* Exercise: Write out each line in which the string "BURLAPS" is present.

--- START OF Available data ---

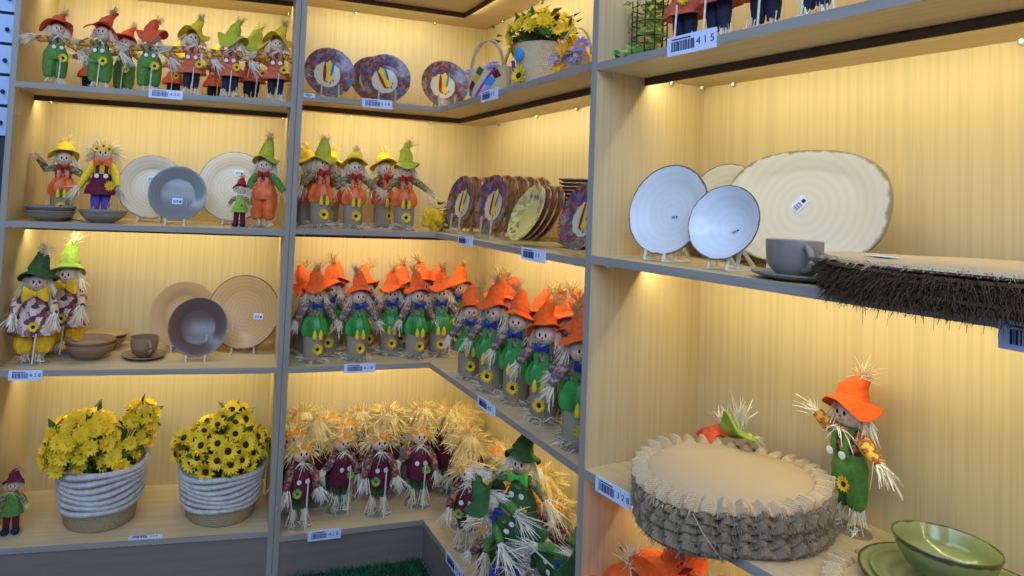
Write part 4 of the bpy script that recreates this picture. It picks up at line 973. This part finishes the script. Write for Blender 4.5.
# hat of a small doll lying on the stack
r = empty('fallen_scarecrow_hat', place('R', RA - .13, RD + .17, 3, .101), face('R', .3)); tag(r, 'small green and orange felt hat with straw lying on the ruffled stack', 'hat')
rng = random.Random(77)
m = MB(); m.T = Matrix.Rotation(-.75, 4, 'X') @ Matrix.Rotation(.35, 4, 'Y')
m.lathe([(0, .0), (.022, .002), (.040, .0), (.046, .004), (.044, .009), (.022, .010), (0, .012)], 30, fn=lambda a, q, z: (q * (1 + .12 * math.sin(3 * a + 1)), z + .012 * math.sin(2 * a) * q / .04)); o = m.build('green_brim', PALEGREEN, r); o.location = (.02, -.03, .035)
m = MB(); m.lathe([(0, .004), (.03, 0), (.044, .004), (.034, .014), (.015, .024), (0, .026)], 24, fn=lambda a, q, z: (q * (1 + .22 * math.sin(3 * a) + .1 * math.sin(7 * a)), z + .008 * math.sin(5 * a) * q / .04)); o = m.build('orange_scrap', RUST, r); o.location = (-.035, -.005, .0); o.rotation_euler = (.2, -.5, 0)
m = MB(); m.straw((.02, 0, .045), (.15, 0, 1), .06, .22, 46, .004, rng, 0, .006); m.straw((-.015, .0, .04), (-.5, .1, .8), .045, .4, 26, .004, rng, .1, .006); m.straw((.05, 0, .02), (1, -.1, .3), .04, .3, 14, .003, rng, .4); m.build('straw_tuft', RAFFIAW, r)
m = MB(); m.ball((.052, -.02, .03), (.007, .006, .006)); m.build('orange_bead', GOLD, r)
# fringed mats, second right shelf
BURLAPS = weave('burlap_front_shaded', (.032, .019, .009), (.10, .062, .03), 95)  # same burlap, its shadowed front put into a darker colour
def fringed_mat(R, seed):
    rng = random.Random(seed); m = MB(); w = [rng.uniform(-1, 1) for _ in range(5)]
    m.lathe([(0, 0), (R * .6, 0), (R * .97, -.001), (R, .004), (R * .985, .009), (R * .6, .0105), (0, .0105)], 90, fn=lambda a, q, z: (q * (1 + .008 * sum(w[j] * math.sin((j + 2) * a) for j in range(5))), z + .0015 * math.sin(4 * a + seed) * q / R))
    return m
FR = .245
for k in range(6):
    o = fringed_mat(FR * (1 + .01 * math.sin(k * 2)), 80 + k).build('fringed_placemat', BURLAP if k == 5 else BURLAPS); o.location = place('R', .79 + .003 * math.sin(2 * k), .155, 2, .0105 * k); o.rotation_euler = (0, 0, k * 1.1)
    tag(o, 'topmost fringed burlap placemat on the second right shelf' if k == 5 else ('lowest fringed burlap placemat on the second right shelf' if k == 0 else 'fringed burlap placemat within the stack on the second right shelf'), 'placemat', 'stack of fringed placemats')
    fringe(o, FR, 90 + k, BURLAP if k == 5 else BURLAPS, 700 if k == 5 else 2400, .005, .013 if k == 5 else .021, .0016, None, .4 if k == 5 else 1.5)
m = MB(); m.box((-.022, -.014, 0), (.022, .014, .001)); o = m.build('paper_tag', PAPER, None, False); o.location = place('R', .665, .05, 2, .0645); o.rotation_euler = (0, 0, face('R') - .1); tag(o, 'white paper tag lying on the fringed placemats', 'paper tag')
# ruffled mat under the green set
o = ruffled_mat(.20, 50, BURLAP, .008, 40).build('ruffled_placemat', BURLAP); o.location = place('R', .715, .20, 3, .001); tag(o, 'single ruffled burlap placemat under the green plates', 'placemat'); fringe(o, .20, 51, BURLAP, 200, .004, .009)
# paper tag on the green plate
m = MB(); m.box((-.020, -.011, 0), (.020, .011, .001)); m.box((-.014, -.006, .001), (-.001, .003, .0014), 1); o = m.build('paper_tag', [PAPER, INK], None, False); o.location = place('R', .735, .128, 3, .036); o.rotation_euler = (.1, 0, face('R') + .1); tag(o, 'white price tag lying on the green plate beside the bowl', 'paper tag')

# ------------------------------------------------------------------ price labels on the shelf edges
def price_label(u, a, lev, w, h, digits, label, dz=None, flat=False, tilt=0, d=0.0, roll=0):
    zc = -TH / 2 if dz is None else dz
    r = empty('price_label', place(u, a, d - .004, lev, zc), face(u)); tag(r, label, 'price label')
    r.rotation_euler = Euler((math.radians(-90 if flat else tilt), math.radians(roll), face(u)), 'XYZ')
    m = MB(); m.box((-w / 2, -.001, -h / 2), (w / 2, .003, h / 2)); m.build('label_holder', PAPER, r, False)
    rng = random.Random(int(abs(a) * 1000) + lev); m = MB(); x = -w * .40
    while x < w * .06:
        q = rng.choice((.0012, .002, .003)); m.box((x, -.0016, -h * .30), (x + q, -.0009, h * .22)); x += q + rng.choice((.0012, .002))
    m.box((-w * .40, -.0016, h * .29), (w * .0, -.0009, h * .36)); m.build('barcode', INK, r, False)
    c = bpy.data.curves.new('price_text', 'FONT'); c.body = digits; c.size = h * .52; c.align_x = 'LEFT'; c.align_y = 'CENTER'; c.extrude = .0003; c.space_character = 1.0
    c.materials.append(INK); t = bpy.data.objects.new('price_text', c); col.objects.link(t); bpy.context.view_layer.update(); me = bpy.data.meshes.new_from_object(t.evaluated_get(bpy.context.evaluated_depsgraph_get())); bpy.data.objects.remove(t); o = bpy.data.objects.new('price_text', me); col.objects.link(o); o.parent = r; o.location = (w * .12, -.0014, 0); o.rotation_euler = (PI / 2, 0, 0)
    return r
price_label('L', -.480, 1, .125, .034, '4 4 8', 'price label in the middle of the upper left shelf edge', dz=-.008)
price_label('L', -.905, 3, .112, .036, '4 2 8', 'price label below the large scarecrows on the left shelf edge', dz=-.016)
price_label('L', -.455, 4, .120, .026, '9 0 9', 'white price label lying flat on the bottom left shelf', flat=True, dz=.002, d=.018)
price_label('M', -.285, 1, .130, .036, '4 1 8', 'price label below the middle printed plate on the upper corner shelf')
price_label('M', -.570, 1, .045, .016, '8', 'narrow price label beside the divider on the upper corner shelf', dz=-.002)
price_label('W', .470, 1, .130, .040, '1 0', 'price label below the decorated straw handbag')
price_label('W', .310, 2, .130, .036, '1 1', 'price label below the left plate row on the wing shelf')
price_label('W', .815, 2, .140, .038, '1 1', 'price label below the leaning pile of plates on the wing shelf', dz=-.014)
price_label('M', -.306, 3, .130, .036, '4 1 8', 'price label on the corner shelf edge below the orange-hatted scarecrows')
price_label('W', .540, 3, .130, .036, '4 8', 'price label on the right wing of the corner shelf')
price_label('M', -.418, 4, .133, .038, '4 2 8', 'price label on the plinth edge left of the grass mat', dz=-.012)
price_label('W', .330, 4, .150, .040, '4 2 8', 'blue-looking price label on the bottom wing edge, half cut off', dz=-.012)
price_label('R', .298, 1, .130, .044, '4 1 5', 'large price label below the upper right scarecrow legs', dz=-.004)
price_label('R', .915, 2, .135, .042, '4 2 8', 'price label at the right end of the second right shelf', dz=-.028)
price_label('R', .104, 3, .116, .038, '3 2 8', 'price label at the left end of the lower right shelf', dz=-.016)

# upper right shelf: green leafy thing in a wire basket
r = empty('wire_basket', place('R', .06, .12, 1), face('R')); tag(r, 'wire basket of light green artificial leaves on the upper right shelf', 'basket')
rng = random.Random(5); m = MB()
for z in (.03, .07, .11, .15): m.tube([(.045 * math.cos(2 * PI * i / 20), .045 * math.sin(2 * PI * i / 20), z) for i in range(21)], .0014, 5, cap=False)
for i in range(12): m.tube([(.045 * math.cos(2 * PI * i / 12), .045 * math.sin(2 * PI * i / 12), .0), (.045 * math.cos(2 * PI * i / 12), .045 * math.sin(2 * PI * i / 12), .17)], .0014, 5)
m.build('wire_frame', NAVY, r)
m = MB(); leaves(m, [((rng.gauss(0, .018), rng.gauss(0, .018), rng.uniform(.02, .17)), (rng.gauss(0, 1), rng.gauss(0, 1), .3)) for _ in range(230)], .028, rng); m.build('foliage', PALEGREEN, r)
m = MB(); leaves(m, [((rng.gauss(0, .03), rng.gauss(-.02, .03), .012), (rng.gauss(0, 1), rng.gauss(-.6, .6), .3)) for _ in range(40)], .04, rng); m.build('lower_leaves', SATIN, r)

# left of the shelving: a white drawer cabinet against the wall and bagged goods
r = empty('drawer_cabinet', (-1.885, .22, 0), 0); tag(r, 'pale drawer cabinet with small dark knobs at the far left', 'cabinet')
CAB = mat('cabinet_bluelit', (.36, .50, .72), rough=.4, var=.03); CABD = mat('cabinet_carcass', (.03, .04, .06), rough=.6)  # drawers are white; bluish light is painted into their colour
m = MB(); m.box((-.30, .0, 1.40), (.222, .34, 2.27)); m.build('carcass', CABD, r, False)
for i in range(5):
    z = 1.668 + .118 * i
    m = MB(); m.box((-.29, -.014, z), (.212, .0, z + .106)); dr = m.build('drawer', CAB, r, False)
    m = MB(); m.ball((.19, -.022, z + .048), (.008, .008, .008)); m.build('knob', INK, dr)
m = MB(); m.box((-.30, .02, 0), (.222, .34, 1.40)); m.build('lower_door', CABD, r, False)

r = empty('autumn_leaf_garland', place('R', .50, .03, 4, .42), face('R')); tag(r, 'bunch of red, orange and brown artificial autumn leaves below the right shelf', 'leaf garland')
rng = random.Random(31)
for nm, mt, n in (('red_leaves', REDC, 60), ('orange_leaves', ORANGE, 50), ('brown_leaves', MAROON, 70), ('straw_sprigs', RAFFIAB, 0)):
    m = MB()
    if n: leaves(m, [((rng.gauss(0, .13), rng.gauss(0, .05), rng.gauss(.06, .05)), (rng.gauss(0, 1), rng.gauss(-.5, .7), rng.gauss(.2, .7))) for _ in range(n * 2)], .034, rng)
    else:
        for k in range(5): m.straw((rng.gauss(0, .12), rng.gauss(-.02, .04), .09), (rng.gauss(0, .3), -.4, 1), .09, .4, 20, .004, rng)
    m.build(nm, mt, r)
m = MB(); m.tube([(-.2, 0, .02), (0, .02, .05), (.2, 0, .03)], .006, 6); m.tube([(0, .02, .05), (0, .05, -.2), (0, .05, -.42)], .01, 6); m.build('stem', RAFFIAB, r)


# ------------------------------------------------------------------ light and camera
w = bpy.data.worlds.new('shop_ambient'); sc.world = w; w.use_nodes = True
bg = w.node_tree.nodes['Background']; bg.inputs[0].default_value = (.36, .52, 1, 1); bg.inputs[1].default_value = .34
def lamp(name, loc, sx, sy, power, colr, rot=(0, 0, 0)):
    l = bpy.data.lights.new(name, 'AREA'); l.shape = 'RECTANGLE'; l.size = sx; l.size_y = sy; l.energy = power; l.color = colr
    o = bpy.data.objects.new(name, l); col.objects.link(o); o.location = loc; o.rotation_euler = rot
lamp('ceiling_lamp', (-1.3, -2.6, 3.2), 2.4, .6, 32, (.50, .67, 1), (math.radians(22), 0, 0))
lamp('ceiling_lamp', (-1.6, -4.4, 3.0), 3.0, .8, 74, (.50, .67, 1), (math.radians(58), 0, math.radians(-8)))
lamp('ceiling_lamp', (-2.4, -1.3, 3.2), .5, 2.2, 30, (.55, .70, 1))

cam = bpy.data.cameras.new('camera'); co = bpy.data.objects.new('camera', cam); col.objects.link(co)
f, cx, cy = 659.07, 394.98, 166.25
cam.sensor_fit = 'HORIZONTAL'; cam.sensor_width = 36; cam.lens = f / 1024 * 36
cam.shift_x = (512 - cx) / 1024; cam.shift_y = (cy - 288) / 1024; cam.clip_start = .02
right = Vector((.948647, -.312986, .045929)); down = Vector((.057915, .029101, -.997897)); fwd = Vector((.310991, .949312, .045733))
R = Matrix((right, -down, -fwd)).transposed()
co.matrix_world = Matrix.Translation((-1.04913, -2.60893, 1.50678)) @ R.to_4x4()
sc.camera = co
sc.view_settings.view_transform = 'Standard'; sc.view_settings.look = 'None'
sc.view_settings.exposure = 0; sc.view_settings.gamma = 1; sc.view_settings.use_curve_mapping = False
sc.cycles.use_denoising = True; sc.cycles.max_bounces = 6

--- END OF Available data ---

* Full output:
BURLAPS = weave('burlap_front_shaded', (.032, .019, .009), (.10, .062, .03), 95)  # same burlap, its shadowed front put into a darker colour
    o = fringed_mat(FR * (1 + .01 * math.sin(k * 2)), 80 + k).build('fringed_placemat', BURLAP if k == 5 else BURLAPS); o.location = place('R', .79 + .003 * math.sin(2 * k), .155, 2, .0105 * k); o.rotation_euler = (0, 0, k * 1.1)
    fringe(o, FR, 90 + k, BURLAP if k == 5 else BURLAPS, 700 if k == 5 else 2400, .005, .013 if k == 5 else .021, .0016, None, .4 if k == 5 else 1.5)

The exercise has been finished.